Mavs fans may sympathize with this sentiment, even if you’re already sick of me whining about vibes (which, contrary to what Jalen Brunson said for years, probably aren’t immaculate down there). I am not a Mavs Knower, but from what I’ve gathered, prized free agents have a history of jilting the team, often in hilarious and hilariously gut-wrenching ways while the purportedly deep-pocketed owner misplaces his wallet at the least opportune moments. There’s no use debating whether the Mavericks could have re-upped Brunson to a cheap-o extension or whether it permanently soured the relationship. It feels like, as with Steve Nash, they declined to pony up when the price tag reached a certain threshold, no matter how fervidly they insist no dollar offers were slid across the table. 
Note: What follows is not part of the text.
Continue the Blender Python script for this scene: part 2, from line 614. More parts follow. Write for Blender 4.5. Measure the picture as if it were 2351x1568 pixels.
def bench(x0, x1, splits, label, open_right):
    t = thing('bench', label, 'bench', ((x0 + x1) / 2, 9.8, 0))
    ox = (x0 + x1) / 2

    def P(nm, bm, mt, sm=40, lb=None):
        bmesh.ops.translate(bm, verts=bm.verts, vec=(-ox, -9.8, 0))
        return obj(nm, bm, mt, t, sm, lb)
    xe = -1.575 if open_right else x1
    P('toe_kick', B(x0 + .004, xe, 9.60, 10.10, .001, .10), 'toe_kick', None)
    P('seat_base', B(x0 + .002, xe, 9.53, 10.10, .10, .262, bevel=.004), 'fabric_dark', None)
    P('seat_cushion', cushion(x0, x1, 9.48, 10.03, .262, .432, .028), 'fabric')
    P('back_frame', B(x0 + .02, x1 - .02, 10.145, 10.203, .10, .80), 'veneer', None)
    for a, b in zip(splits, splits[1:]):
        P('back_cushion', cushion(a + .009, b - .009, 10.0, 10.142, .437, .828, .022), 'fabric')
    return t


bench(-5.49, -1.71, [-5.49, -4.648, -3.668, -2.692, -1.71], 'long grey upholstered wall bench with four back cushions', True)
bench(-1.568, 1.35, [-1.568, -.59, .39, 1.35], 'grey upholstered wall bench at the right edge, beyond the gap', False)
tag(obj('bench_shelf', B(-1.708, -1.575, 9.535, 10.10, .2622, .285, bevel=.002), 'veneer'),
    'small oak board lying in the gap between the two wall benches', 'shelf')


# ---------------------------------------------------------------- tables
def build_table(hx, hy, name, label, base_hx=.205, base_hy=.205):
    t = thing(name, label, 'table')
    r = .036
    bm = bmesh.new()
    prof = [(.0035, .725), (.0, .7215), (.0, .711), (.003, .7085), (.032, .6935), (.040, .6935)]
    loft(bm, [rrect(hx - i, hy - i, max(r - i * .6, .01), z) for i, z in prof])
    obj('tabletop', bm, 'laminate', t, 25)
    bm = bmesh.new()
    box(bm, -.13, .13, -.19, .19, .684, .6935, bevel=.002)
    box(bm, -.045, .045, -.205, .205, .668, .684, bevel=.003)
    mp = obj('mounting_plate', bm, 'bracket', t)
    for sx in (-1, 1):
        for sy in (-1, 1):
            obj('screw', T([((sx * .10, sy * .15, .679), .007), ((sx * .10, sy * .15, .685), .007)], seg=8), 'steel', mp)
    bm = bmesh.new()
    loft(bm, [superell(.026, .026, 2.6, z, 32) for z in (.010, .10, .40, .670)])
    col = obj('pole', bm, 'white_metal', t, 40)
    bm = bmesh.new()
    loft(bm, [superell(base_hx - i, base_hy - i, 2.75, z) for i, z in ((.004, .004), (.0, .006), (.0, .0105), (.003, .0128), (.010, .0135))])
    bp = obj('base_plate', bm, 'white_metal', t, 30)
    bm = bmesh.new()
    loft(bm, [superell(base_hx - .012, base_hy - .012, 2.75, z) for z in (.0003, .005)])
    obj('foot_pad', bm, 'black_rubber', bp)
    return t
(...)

Maybe the psychic bond was sealed in January 2019, when Dallas sniped Kristaps Porzingis. I loved that gangly 7-foot-3 dude, a potential homegrown star nurtured by a franchise that hadn’t figured out how to conjure one into being since Patrick Ewing trudged his bulky frame and bludgeoned knees up and down the court. I even schlepped upstate to visit his sketchy, extremely swole personal trainer while KP was rehabbing his own shredded knee joint. (A sordid bit of trivia committed to memory by true Knicks partisans: no Knick draftee has been signed to a multi-year contract extension since Charlie Ward, the utterly nondescript point guard, back when Bill Clinton was still in office.)
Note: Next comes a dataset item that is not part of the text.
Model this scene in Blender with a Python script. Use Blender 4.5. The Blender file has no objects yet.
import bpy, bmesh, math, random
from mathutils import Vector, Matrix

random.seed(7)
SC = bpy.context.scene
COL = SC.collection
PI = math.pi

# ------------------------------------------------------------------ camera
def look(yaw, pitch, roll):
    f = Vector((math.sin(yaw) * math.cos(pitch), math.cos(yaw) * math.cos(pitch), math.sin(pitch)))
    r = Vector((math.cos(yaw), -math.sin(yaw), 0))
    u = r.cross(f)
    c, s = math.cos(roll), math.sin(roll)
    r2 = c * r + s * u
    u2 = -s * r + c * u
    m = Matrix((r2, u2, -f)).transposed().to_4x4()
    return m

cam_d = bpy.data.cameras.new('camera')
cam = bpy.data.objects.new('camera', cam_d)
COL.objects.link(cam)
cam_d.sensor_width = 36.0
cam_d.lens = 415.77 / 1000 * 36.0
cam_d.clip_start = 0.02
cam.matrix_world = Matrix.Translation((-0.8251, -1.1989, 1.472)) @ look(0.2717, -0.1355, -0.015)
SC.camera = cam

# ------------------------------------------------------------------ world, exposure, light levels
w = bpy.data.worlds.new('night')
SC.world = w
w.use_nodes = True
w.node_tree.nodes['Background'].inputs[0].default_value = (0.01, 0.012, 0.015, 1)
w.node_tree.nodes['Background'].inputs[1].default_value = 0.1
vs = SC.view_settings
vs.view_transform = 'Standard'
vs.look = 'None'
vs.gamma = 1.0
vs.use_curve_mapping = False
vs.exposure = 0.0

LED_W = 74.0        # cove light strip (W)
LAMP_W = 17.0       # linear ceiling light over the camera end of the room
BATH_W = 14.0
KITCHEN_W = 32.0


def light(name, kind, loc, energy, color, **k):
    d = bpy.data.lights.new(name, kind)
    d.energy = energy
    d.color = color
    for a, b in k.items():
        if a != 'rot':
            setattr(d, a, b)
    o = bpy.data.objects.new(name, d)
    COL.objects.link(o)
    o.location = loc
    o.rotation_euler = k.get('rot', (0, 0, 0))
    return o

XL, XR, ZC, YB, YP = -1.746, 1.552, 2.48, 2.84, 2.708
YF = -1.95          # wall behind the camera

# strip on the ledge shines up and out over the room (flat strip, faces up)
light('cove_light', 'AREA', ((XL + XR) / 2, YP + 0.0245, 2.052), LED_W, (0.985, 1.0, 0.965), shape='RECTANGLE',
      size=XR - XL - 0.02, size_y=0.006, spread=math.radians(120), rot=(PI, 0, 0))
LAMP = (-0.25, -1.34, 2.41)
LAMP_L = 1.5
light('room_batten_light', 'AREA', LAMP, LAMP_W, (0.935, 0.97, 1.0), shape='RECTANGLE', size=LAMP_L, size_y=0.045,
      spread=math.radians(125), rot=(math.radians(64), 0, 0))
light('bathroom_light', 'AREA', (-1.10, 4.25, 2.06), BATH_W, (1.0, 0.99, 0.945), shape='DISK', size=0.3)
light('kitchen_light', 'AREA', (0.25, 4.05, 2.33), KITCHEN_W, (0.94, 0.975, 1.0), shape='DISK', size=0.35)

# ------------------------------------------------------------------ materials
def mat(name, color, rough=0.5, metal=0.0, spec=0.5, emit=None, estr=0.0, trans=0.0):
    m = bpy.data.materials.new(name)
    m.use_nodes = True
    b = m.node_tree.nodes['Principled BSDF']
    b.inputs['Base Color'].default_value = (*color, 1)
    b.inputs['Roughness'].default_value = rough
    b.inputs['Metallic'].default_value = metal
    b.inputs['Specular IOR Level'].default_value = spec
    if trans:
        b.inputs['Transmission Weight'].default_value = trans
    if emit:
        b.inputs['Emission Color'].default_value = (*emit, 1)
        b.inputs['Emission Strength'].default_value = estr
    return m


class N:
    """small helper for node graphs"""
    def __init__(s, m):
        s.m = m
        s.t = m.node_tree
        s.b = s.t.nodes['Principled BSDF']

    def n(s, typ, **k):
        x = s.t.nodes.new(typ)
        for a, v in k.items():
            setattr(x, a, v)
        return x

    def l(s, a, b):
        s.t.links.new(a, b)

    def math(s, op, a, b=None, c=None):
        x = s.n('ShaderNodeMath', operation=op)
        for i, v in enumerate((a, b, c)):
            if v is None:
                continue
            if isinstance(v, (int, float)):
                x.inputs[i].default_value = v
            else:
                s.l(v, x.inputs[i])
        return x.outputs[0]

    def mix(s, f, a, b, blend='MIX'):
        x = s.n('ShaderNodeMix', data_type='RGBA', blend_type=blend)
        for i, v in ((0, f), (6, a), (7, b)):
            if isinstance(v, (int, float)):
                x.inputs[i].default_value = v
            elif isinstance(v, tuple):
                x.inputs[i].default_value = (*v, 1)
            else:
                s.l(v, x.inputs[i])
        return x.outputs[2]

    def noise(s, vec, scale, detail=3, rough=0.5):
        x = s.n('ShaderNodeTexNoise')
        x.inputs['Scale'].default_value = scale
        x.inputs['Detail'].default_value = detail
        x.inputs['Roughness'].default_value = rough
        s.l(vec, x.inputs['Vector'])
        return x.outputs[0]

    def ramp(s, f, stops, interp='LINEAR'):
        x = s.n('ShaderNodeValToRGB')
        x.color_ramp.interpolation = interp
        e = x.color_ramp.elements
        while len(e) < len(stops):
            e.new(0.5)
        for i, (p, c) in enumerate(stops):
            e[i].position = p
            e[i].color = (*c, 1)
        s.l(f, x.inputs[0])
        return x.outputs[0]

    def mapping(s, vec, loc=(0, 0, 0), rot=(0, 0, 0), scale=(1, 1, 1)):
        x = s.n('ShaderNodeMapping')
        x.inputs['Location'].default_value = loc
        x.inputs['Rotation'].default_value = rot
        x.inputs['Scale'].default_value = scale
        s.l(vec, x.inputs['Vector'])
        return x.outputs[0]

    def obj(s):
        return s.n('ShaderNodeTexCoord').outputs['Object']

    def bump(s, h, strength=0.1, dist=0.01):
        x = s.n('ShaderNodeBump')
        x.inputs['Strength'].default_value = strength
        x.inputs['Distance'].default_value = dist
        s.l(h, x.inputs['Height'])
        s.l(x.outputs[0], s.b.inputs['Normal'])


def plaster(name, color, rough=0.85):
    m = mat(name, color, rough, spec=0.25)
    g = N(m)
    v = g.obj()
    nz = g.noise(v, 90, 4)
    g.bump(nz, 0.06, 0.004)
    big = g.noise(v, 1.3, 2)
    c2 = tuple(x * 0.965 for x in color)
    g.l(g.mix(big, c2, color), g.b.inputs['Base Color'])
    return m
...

All of the blemishes in Porzingis’ game, all the readily identifiable flaws—the inability to stay healthy, his odd predilection for archaic, Melo-like post touches, the rumblings of diva-ish behavior—didn’t matter. He was ours, a rare source of unfettered joy amid all the laughably self-inflicted wounds. 

That’s not counting all the misfit Knicks toys that floated to the surface on the Mavs’ shores: Reggie Bullock, genuine good guy and a huge cog in the Mavs’ spring to the conference finals; Frank Ntilikina, the NBA’s handsomest man and a source of unyielding frustration for residents of Frank Island (like me); Trey Burke, one in an endless series of former first-round square pegs MSG tried to hammer into its perennially gaping hole at point guard; and, of course, Tim Hardaway Jr., who’s already done two tours and seems destined to somehow secure yet another four-year, $78 million bag from New York. 

I can’t shake the feeling New York, unconsciously or otherwise and probably not spoken out loud, sees the Brunson signing as some kind of payback. I don’t like that friends of mine, the sports editor of this site among them, may feel betrayed and beaten down right now. My desire to watch a slightly better basketball team can’t overcome the sense of it all being the same, regardless of whether it results in something resembling success. (LOL it won’t.) Especially when this doomed pairing shows no signs of decoupling. Will the Mavs try to snipe RJ Barrett next summer? What about a virtual Knick in the future NBA metaverse? Will Cuban try to convert him into an NFT in 2032? 

And for what? As fans, we develop these parasocial relationships to athletes in ways that can seem floridly bonkers to anyone spared such afflictions. We weep. We gnash our teeth in frustration. We let out the occasional Whitmanesque yawp. All for nothing. Arbitrary bounces of imperfect spheroids, bone-crunching hits, signifying nothing. Players come and go, enmeshing themselves in our day-to-day lives like a piece of grit stuck in an oyster’s shell that, over time and with enough emotional pressure, eventually becomes as polished and precious as a pearl. And then they’re plucked away, transformed into another fandom’s bright, shiny object of value. 

There’s a bit of fortune-cookie wisdom that could provide a way out of this Chinese finger trap, presuming I had the good sense to shut up and listen. Like a lot of hoary clichés, there are some pointed truths to be mined here, if you can get past the treacle. It boils down to this: hold on tightly, let go lightly. 

I’ve got the first part down pat. The second is proving far more difficult.